By Owen Paine on Tuesday March 20, 2007 05:46 PM

We indeed have one real crisis brewing, as I never cease noticing here, and that's our trade gap. Among other effects, it's rapidly destroying our domestic industrial platform, and piling up foreign held debt by the hundreds of billions each year, with no end in sight given current and foreseeable future trends.

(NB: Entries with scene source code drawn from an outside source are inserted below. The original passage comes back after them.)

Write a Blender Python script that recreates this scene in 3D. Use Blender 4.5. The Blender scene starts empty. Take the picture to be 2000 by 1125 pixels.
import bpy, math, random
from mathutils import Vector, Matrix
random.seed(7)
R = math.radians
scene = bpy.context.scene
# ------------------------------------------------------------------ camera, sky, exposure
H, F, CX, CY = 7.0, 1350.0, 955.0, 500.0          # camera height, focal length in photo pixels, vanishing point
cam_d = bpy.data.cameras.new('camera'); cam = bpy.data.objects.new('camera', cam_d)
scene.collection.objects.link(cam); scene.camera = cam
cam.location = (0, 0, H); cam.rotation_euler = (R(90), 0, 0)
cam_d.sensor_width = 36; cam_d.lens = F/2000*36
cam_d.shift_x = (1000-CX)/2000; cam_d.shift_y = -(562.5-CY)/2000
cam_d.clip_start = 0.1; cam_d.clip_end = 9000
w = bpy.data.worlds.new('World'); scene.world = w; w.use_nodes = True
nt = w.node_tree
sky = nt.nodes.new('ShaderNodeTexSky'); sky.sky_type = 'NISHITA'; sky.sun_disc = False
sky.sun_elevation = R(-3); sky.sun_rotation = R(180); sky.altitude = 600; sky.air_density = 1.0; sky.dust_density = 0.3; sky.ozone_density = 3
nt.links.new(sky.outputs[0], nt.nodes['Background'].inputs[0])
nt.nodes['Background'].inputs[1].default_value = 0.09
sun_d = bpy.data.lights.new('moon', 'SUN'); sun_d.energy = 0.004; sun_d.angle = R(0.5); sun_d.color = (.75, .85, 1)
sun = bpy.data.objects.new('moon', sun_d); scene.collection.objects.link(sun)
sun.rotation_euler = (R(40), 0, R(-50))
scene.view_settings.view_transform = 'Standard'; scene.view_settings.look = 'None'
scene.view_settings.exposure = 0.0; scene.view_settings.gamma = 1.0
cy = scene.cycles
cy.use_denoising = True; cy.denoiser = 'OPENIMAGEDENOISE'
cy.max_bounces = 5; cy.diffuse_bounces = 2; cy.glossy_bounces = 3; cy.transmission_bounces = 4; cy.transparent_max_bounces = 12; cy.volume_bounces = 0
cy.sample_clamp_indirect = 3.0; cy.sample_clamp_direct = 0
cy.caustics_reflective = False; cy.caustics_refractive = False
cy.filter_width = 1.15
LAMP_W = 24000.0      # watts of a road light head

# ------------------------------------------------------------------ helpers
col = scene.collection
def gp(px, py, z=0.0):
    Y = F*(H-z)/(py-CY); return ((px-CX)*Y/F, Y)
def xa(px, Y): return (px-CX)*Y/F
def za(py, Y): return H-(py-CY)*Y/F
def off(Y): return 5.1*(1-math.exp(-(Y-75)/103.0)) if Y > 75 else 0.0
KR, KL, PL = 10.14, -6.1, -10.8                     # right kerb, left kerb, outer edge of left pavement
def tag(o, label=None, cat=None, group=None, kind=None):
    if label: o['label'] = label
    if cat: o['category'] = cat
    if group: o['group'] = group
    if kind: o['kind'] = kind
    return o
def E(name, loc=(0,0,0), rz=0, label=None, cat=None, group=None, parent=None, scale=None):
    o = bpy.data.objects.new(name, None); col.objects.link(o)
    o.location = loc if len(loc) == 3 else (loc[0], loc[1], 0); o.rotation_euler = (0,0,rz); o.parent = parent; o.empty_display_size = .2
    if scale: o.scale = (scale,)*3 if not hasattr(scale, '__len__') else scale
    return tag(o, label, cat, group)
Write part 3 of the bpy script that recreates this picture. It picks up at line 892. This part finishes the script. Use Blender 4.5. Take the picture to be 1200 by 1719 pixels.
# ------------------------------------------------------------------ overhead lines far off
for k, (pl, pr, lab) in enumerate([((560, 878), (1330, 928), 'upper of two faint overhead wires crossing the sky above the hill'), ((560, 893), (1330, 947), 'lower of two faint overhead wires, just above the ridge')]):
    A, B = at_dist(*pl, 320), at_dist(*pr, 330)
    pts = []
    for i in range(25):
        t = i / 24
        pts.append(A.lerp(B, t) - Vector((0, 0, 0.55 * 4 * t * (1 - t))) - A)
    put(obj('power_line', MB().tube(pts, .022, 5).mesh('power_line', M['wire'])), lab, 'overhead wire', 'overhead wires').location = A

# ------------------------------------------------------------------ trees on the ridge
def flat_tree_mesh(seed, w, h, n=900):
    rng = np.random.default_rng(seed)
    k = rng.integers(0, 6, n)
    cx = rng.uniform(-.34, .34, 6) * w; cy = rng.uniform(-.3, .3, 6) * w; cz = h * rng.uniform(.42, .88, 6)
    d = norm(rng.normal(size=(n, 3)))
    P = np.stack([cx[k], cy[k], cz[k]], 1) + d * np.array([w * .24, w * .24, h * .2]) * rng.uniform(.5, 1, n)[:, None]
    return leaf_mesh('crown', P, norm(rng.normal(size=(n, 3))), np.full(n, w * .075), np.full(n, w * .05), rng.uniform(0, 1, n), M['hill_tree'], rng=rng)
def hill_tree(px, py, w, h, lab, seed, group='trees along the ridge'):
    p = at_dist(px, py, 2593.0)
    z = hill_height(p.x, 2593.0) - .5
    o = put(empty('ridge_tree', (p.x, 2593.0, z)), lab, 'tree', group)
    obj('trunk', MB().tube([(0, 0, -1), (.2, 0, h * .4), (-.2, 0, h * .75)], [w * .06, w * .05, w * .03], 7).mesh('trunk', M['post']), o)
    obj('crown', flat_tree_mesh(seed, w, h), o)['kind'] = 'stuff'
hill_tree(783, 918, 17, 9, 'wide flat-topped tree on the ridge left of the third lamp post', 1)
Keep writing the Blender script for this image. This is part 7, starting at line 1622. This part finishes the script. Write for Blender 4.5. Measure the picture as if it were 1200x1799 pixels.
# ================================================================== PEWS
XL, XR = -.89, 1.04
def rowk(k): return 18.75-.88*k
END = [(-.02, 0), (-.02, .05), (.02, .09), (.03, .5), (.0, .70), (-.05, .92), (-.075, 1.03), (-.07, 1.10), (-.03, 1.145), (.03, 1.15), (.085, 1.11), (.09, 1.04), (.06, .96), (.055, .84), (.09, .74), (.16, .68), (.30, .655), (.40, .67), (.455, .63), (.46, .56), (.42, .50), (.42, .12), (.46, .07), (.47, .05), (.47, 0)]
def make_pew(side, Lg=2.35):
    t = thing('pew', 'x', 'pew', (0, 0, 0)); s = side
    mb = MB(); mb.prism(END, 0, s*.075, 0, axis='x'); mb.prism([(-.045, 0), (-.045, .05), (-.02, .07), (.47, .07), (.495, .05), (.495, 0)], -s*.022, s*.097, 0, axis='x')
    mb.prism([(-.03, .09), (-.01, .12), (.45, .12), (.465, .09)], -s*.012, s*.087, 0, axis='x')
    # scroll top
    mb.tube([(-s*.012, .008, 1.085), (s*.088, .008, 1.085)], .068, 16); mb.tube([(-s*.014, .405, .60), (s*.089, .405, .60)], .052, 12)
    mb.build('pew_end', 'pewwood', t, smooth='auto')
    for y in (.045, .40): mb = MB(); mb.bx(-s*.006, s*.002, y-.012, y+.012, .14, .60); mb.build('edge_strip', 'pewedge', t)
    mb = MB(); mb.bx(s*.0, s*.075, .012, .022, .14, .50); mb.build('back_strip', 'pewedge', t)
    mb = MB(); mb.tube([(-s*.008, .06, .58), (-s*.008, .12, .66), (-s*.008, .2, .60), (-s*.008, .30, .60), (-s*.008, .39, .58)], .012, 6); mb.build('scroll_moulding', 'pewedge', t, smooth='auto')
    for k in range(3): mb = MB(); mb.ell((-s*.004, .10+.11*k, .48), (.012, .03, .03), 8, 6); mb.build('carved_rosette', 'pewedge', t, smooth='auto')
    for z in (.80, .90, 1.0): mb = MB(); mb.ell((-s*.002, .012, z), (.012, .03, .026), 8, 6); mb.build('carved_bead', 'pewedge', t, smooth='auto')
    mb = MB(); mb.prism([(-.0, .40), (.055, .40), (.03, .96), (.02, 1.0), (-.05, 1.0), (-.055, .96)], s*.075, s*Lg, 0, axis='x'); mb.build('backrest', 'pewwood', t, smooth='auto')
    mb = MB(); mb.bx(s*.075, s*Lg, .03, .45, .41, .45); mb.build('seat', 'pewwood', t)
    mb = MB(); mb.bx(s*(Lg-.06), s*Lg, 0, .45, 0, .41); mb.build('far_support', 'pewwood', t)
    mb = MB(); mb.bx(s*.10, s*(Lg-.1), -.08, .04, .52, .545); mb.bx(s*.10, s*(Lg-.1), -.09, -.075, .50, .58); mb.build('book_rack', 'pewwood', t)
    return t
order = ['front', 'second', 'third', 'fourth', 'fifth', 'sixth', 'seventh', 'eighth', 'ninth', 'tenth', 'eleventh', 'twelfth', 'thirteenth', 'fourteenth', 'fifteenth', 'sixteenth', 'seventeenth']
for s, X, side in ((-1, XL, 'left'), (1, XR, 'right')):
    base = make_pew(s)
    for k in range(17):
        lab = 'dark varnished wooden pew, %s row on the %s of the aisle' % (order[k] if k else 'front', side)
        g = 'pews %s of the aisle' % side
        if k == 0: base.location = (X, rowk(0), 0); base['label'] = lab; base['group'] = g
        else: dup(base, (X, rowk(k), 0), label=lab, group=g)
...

Brad Setser's is the best site I know of to follow this protracted nightmare. Here's a recent snippet:

http://www.rgemonitor.com/blog/setser/183938#readcomments

The US current account deficit with Asia... is still rising, while the deficit with Europe and the NAFTA countries is heading down. Why? .... European currencies -- and the loonie -- have appreciated, while Asia has resisted currency appreciation....This pattern -- adjustment with Canada and Europe, but not with Asia -- was quite apparent in the monthly trade data....
Now, since balance of payments overlays trade patterns, what are they up to? Brad:
US imports from China are still growing at a 20% y/y clip. Overall US imports from the Asia-Pacific are up by around 12% -- ....the US trade deficit with Asia is still rising.

What of old Europe? US imports from Europe.... up a bit less than 3% y/y in January.... The US trade deficit with Europe is falling.

And then there is Canada.... US imports from Canada in January 2007 were about 6% below what they were in January 2006. December 2006 imports were 10% lower than December 2005 imports."

Could the divergence be clearer? Or could the solution be more obvious? So what do the prog dems have to say about this dire exporting of jobs across the Pacific?

Answer: they mostly leave it to their Wall Street owned Dem colleagues to take care of stuff in that area -- which leaves them enough time and "juice" to focus on tea and sympathy for its victims here.

Comments (5)

David Emanuel:

Let's not forget folks like me (PC Tech) and your own Michael J. Smith (Computer Programmer). Slaves to coal-powered machines. Enablers of and salesmen for corporations by definition.

Pointing fingers on high is all well and good but at the end of the day we-the-people are the fuel for plutocratic, imperial fire. Equally responsible for attendant consequences. Fanning the flames with insatiable desires.

There is, I believe, no moral high ground on such issues.

We feed the profligate, rapacious, murdering beast simply by living our energy-addicted lives.

Blood is on our hands. In fact, we're up to our necks in it.

Day-to-day it all feels so innocuous. Going through our daily motions. So normal. So innocent. So benign.

Flipping switches, driving machines, twenty-four-seven, three-sixty-five.

Entropy by any other name.

Lives and energy circling the drain.

So ordinary, so vain.

Lives and energy circling the drain.

owen p:

D.E.:

all so true

and to imagine this ending
by souls changing from brown to green
in ones and twos....
yikes !!!!

fortunately
we have a deeper motion to ourselves
in my estimation

we and our actions
are products of
the history of our selves
and as if by miraculous inspiration
from time to time
there are wide awakenings

sudden massive
mutually corrective arisings

they came in the past
they'll come again

Brian:

Too many people. 50 million Americans leading our lifestyles-ok. 300 million? Not possible.

Sadly, Mr. Paine, I feel the massive mutually corrective arisings will involve a lot of starvation and death.

owen paine:

"I feel the massive mutually corrective arisings will involve a lot of starvation and death"

advents are the cruelest of times

but nothing makes them
unnecessary

tragedy begets salvation

Brian:

Road Warrior? Maybe High Plains Drifter is an even better cinematic metaphor?-a shabby, isolated crumbling town of boosters, with a victim of said town returning from beyond the grave to exact his revenge.